Out there, there is also very good relationship between universities and industries. Now, how many industries do we have in Nigeria that are really functioning and capable of partnering with universities? Even telecommunications outfits like MTN would prefer to partner with the entertainment industry, where they spend a lot of money on entertainment. But when someone excels academically, all they do is dole out a paltry sum. How many of these industries are actually ploughing back into the university system in terms of corporate social responsibility? So those are some of the things that should be in place, while government continues to do its part to fund education.

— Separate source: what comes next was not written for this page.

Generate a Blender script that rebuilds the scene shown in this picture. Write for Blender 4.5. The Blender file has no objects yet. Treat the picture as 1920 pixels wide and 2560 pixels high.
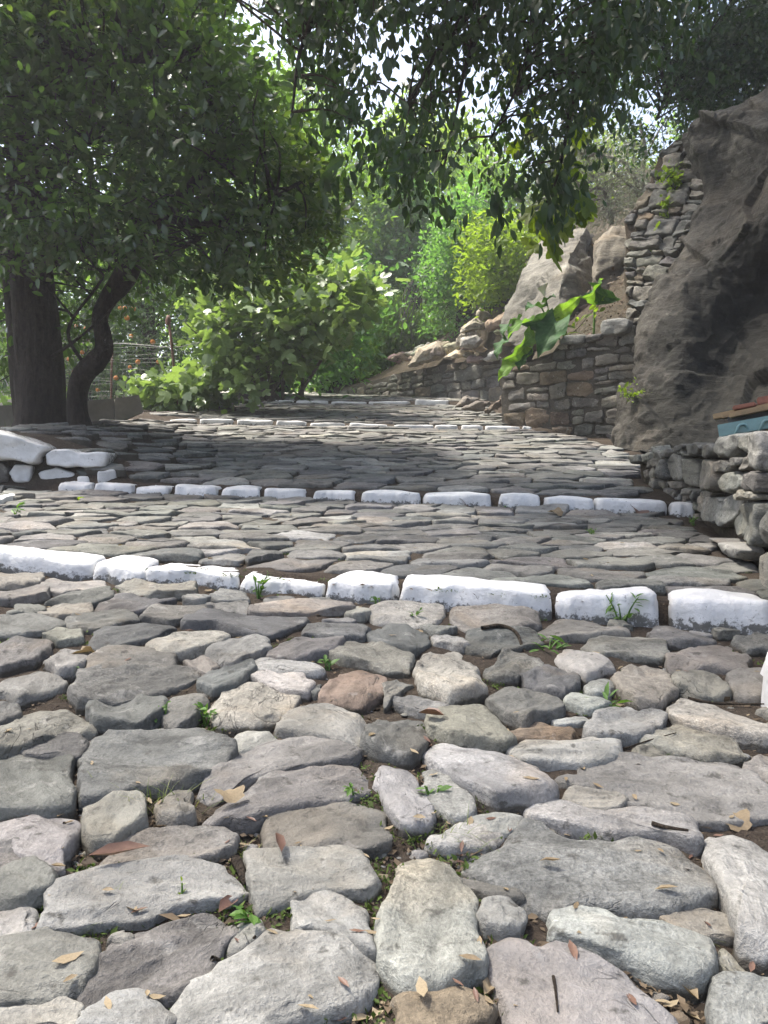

The issue of policy somersault is not helping matters either, because it ends up truncating ongoing programmes. For example, not long ago, the Federal Government said universities of agriculture and technology should not run certain programmes, whereas a previous government actually encouraged them to do so because of the large number of youths seeking university education without success. This is one case of policy somersault that is not helping education.

QUOTE
Maybe I should also ask, are we really the problem? If anybody is accusing us, he should tell us how. In fact, if not for ASUU, public universities in Nigeria would have been a thing of the past, given the rate at which private universities are being licensed. Even state governments that are creating public universities, do you know they are already doing something towards privatisation when they say they are creating universities on the basis of the Public Private Partnership (PPP)?